**Directions**
In the material below, please retype the lines from the very first through the one with "tag(o, 'tiny pale", exactly and without pictures.

**Given data**
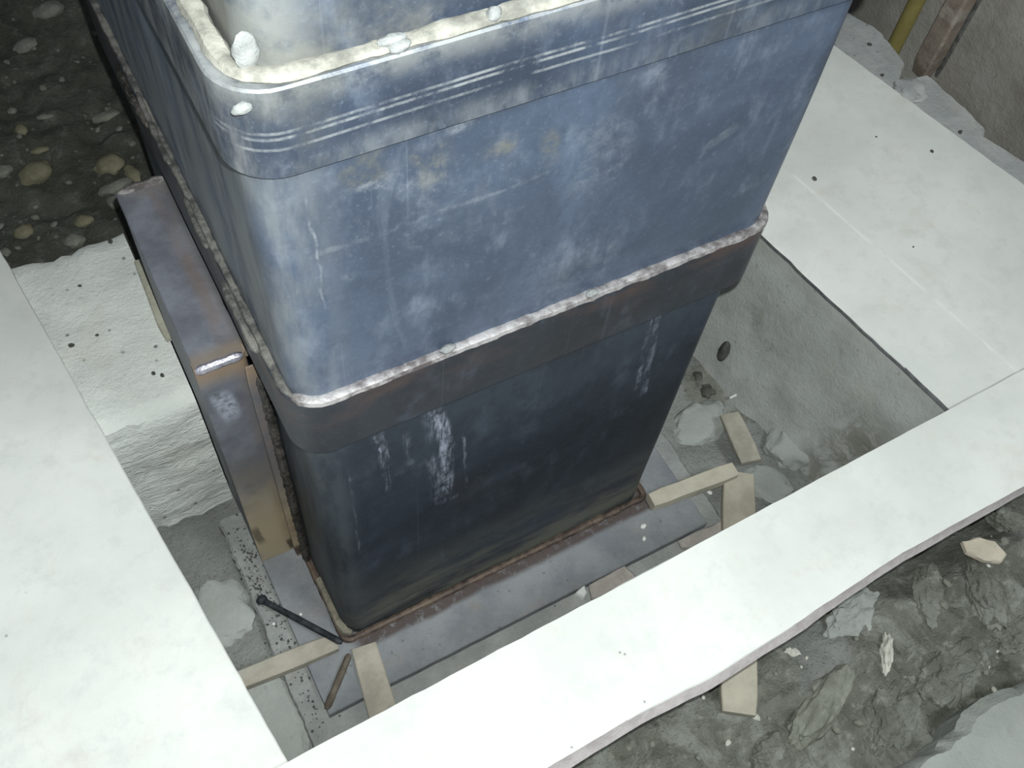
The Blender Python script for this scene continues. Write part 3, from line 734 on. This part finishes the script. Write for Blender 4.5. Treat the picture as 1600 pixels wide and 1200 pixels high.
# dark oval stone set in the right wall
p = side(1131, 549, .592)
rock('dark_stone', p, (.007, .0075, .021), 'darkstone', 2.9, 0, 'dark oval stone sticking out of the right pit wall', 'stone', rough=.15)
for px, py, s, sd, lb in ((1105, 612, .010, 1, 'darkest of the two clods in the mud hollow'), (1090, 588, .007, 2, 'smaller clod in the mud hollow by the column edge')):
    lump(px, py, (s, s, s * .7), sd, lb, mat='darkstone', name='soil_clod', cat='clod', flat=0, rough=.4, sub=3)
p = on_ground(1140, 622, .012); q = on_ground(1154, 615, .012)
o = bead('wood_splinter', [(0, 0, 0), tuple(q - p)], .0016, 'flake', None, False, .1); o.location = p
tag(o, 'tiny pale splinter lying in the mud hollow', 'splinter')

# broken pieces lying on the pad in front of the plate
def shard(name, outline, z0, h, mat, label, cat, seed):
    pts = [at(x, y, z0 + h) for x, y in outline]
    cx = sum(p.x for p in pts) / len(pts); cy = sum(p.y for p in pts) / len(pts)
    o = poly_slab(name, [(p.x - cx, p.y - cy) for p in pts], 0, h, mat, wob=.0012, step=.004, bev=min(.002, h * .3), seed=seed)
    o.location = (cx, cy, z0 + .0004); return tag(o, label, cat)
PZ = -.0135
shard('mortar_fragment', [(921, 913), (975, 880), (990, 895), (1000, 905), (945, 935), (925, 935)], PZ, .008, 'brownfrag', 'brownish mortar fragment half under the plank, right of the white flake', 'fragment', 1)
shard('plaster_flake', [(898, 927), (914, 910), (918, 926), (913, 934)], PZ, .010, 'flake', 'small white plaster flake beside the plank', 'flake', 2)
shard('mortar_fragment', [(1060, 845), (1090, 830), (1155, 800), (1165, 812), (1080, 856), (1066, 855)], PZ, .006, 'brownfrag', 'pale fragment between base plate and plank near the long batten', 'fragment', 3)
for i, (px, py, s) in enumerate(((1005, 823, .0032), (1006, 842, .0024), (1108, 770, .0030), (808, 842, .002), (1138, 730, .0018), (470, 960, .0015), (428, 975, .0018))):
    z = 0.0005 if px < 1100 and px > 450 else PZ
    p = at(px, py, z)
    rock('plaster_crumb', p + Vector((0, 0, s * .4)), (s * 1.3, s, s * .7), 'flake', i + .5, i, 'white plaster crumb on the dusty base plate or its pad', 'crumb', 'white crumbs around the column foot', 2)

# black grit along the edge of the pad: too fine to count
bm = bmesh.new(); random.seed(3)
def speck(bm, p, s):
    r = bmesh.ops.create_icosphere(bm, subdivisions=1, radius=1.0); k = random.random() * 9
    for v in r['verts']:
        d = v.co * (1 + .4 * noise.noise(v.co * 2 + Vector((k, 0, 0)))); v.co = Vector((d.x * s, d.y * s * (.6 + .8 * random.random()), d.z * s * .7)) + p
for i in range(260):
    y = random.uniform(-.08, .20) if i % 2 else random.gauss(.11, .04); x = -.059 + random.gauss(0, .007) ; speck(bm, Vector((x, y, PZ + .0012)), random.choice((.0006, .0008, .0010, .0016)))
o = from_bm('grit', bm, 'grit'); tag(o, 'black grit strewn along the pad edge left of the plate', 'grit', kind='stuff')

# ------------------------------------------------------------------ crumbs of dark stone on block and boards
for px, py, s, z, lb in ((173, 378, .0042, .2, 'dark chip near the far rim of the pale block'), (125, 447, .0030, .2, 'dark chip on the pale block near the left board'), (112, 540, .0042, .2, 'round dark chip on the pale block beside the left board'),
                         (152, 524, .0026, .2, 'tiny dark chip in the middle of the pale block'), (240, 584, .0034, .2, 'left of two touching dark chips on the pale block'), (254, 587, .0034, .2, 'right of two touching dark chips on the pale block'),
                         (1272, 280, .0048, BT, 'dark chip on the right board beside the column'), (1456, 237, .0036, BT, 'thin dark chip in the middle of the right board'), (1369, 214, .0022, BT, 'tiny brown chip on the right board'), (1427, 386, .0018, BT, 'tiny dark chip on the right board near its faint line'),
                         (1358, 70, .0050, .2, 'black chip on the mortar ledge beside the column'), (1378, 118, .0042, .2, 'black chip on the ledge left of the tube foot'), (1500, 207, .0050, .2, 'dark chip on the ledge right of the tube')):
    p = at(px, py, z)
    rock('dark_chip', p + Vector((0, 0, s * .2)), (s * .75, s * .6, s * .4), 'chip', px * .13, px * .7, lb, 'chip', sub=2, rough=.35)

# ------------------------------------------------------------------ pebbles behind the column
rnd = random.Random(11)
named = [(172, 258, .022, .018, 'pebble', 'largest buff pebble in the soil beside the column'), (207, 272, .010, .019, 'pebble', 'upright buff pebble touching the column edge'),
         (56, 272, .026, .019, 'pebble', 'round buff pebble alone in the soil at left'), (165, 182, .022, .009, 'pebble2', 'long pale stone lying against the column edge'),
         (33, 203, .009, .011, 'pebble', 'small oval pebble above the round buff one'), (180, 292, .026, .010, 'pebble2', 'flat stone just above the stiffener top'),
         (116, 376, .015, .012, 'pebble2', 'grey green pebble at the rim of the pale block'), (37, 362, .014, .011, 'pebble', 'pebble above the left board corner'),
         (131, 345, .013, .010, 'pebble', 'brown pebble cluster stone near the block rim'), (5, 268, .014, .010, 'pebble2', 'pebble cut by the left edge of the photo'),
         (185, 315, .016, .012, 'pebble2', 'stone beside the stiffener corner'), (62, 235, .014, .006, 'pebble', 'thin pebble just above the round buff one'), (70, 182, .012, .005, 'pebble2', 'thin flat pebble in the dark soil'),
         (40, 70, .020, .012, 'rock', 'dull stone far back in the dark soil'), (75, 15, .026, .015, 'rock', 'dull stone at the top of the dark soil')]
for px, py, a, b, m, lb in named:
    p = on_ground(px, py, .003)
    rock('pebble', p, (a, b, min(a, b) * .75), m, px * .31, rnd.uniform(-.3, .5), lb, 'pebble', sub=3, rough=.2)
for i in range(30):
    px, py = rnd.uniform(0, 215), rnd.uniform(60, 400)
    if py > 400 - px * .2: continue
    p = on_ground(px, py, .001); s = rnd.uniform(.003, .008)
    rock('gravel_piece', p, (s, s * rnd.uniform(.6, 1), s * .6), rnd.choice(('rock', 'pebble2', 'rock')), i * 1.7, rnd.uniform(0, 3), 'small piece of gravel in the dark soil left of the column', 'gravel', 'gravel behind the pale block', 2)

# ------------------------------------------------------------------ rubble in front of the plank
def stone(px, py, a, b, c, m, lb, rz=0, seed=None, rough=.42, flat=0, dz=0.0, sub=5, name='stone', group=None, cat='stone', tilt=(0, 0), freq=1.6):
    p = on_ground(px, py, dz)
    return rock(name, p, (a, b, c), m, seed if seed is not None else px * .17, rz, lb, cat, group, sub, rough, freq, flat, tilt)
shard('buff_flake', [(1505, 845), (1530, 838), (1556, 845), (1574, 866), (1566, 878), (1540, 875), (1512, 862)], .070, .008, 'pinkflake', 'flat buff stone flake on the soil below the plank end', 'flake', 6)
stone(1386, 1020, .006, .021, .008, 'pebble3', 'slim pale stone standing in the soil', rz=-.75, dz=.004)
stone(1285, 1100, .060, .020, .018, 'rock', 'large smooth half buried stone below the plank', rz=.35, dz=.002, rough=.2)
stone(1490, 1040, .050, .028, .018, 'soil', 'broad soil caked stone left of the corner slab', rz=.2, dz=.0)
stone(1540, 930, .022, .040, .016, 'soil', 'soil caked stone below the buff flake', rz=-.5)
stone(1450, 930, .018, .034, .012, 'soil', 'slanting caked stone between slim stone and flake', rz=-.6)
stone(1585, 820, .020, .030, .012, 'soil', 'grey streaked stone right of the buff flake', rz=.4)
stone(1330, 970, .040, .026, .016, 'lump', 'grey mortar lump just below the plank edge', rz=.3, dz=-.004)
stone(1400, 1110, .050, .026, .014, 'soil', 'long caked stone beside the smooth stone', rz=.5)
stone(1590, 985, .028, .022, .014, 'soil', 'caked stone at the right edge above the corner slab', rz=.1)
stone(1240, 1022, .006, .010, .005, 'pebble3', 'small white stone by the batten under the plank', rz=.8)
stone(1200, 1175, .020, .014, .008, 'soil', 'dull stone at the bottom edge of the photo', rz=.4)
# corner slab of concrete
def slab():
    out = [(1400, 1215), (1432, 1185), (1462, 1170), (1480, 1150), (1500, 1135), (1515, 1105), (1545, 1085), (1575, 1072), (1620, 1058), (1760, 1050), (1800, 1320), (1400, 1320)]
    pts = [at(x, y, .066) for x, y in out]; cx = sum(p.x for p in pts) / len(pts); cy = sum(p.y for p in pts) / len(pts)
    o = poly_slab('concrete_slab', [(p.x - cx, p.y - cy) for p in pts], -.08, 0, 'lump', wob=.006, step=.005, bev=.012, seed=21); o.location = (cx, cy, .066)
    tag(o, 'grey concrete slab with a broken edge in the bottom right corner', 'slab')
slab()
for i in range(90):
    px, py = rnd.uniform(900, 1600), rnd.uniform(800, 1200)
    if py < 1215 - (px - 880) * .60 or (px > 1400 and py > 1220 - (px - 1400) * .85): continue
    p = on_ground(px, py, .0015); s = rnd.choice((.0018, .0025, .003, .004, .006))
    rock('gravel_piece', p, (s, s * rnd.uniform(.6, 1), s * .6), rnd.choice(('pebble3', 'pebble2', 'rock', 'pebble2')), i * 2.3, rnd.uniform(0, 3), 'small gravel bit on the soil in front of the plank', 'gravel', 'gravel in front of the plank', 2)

**Exercise result**
The Blender Python script for this scene continues. Write part 3, from line 734 on. This part finishes the script. Write for Blender 4.5. Treat the picture as 1600 pixels wide and 1200 pixels high.
# dark oval stone set in the right wall
p = side(1131, 549, .592)
rock('dark_stone', p, (.007, .0075, .021), 'darkstone', 2.9, 0, 'dark oval stone sticking out of the right pit wall', 'stone', rough=.15)
for px, py, s, sd, lb in ((1105, 612, .010, 1, 'darkest of the two clods in the mud hollow'), (1090, 588, .007, 2, 'smaller clod in the mud hollow by the column edge')):
    lump(px, py, (s, s, s * .7), sd, lb, mat='darkstone', name='soil_clod', cat='clod', flat=0, rough=.4, sub=3)
p = on_ground(1140, 622, .012); q = on_ground(1154, 615, .012)
o = bead('wood_splinter', [(0, 0, 0), tuple(q - p)], .0016, 'flake', None, False, .1); o.location = p
tag(o, 'tiny pale splinter lying in the mud hollow', 'splinter')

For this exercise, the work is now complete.